Günümüzde Batı’nın seküler toplum bilgisinin ürettiği sosyal bilgi anlayışına bağlı kalınma adına Türkiye’de ve İslam dünyasında, dayatılan Batı’nın sosyal bilimlerinden hareketle özgün sosyal düşünce geliştirme zafiyeti oldukça yaygınlık kazanmıştır. Bu tür zafiyet, toplumun özgün değerlerini merkeze alarak dirilebilmesinin, gelişebilmesinin ve kalkınabilmesinin önünü tıkamaktadır.
Dolayısıyla Eyüp Sultan Sosyal Bilimler Enstitüsü, Batı uygarlığındaki seküler sosyal bilim anlayışına karşı, İslam’ın özgün sosyal bilim ve onun kavramsallaştırmaları çerçevesinden hareketle; medeniyet, zihniyet, siyaset, iktisat gibi temel sosyal bilim araçlarının Batı seküler zihniyetindeki anlamsal çerçevesine göre nasıl farklılıkları taşıyabildiğinin mukayeseli analizi yapılmak istemektedir.
Sözde insanilik üretiyormuş gibi görünen Batı medeniyetinin retoriğine tek taraflı açıklamalarını mutlak doğru gibi benimsettirici/benimseyici türden bilgi kirlenmesi ağına takılmamak için, İslami devlet anlayışının, İslam milleti bütünlüğünün bu süreçten zarar görmemesi için bu tür ve benzeri kavramları, kendi medeniyet ve zihniyet dünyamıza göre tarihsel, bilimsel, düşünsel muhtevalı sosyal bilim anlayışını geliştirmek gereği belirmektedir.
Eyüp Sultan Sosyal Bilimler Enstitüsü, bütün bir İslam ülkesinden düşünürlerin, akademisyenlerin, yazarların katılabileceği özgür bir araştırma / tartışma ortamı olmayı vaat etmektedir. Eyüp Sultan Sosyal Bilimler Enstitüsü’nün yürüteceği çalışmanın amacı, medeniyet-sosyal bilim ilişkisinin önemine, medeniyetlerin farklılıklar içerdiğine dikkat çekmek ve bu “farklılıkların” mevcut ve önemli olduklarının kavranmasına, bu yöndeki algının güçlenmesine belli bir ölçüde de olsa katkıda bulunmaktır. Toplumların sosyal karakterlerini yansıtan bilim anlayışının, medeniyetlerin özgünlüklerinden doğan sosyal bilim anlayışı olduğu, bu noktanın İslam toplumunun önümüzdeki dönemde İslam devleti olma idealine ulaşabilmesi bakımından önem arz ettiği düşünülmektedir.

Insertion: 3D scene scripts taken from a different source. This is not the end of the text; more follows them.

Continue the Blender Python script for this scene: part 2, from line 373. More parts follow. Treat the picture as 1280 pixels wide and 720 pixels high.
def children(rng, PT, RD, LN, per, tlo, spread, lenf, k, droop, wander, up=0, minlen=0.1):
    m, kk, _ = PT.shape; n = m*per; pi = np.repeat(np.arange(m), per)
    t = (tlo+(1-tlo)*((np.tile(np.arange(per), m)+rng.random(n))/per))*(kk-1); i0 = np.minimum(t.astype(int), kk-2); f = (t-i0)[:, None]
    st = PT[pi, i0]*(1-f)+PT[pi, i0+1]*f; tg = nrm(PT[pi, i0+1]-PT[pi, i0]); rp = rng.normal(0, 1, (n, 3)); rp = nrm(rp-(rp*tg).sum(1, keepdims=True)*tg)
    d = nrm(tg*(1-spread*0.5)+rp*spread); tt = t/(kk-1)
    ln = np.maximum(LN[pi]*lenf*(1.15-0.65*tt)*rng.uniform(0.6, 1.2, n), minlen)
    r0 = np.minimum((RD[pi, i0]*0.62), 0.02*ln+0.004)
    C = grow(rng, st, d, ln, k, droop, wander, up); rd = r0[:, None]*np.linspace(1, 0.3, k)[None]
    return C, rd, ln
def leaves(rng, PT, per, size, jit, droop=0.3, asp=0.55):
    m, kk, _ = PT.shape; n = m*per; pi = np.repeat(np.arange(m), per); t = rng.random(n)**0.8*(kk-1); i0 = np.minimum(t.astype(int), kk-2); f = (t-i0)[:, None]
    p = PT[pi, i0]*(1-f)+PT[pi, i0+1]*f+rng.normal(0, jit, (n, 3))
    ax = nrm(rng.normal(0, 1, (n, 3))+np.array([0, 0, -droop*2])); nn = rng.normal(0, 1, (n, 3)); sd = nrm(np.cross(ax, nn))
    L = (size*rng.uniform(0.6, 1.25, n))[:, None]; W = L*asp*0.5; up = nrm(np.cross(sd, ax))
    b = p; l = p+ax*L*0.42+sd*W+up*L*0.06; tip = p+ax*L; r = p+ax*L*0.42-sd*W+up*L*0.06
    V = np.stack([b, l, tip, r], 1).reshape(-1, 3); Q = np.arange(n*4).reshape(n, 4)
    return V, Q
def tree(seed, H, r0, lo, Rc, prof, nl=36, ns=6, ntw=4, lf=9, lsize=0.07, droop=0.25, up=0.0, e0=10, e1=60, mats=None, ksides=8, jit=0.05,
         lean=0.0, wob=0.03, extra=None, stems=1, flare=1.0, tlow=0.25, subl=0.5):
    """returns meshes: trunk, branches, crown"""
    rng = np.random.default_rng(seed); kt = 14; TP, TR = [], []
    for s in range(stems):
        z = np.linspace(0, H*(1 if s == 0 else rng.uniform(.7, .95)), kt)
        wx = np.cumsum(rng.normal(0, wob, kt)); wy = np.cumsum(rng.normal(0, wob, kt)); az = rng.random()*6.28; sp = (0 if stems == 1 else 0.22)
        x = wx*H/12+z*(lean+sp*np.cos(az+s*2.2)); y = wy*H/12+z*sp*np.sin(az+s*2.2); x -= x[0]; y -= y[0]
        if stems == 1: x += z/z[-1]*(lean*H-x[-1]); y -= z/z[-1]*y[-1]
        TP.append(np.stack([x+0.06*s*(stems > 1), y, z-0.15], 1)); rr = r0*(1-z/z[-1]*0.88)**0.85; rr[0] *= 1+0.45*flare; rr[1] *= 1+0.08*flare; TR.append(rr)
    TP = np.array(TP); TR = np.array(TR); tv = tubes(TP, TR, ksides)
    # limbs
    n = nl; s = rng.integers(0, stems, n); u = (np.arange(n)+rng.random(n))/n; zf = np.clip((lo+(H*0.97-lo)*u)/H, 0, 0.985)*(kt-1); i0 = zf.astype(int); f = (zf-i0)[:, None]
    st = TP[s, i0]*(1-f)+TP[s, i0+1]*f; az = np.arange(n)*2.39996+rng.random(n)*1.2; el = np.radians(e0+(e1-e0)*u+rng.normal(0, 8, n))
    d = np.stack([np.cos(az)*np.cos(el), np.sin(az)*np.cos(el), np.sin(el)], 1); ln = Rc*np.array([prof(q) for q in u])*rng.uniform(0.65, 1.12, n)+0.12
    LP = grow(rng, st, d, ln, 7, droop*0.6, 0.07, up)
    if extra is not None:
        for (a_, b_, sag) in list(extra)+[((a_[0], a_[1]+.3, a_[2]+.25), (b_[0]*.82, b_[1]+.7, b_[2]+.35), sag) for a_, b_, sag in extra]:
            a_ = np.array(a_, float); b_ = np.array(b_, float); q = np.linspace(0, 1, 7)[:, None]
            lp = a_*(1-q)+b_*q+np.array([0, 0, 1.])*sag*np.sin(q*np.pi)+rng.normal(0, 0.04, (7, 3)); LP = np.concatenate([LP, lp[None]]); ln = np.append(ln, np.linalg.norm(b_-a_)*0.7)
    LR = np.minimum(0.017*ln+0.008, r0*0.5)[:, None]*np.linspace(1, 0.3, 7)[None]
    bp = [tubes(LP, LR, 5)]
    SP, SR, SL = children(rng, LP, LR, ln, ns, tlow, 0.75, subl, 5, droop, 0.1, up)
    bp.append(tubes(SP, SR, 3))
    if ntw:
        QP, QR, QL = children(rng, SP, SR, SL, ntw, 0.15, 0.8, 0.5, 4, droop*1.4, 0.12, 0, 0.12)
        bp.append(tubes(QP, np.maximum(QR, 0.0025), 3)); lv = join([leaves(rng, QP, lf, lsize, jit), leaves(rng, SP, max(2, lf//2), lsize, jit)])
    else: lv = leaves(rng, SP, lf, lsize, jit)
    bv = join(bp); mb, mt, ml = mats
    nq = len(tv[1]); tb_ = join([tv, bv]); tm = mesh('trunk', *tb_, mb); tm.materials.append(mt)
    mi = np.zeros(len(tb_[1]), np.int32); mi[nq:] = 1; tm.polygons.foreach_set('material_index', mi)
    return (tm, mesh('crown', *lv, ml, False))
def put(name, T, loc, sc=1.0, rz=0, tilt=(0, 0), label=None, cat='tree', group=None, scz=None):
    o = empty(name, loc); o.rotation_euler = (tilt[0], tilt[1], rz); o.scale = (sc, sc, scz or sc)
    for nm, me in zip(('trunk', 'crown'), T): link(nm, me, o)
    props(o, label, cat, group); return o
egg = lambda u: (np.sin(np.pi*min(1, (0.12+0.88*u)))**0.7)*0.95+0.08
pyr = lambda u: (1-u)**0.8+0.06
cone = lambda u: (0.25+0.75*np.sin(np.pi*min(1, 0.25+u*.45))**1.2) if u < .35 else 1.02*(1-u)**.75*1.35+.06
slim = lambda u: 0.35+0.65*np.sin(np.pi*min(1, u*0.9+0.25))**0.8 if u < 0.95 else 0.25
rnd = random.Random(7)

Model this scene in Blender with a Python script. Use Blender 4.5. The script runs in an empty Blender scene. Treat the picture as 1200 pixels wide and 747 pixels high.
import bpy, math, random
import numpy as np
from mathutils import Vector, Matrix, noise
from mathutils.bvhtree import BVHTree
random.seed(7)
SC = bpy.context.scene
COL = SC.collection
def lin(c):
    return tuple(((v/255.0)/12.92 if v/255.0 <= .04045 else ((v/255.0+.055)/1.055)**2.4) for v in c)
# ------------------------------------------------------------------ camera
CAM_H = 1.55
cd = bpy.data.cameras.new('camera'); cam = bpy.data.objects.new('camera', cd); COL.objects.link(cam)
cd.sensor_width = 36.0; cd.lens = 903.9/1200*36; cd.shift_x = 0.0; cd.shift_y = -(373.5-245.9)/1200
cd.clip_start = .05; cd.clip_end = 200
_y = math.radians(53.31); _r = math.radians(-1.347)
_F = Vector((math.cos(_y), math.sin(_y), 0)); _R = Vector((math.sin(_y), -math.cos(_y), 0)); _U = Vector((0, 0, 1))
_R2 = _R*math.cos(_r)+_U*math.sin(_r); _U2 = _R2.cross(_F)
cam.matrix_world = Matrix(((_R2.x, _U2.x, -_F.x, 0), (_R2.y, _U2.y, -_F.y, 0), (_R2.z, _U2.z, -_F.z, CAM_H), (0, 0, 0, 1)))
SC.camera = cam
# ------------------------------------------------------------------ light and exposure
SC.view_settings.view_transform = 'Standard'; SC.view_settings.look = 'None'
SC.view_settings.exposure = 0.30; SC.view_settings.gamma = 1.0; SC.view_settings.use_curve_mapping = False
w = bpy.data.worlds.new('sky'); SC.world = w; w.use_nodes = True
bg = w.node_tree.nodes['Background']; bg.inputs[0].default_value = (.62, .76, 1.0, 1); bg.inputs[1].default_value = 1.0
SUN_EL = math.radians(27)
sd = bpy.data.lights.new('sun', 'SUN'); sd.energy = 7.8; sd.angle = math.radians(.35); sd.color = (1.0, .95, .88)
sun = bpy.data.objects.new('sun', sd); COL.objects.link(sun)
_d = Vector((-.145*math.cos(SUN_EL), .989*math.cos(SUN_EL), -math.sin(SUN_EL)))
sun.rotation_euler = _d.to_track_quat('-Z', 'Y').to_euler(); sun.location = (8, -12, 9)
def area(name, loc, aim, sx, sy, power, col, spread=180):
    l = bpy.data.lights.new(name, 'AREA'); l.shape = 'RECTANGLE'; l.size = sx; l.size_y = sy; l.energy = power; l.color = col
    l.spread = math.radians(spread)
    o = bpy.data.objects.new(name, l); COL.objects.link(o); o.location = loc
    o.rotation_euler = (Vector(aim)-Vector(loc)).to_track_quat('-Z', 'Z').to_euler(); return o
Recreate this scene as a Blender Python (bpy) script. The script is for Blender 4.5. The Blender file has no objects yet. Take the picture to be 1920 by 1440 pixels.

Eyüp Sultan Sosyal Bilimler Enstitüsü, akademik dünyada ve düşünce alanında, ancak atalarımızdan tevarüs ettiğimiz böyle bir İslami duruşla, vahyi esas alan bir tavır alınması sonucu, söz konusu Batılı kuram ve kavramlara karşı tevhidi refleksin diri tutulabileceğini mümkün görmektedir. Bunun sağlanması ile de, hakim medeniyetin sosyal bilim anlayışına bağımlı olarak sadece onun konuşturmak istediklerini değil, özgün medeniyet, irfan ve zihniyet dünyamızı yansıtan sosyal bilim anlayışına göre konuşmak istediklerimizi, kendi anlam dünyamızın diliyle gerçekleştirilmesi muhtemel gözükmektedir. Eyüp Sultan Sosyal Bilimler Enstitüsü’nün bu amacının gerçekleşebilmesi için öncelikle çalışmalarda eleştirilen Batılı sosyal bilim anlayışının temel öncüllerine (paradigmalarına) değinilen açıklamalara gerek duyulmaktadır. Böylece bir yandan da bilimsel incelemelerdeki metodik yöntem açıklamaları yapılarak sosyal bilimlerin konuları derinleştirilmek istenmektedir.
Eyüp Sultan Sosyal Bilimler Enstitüsü’nün öncülüğünü yapacağı bu yaklaşım ve savunduğu İslami sosyal bilim anlayışı, Batı uygarlığının toplum görüşünün ve onun sosyal bilim anlayışının da, günümüzdeki yaşanan finans kapital krizini de, bu çerçevede değerlendirmeye yönlendirmesi amaçlanmaktadır.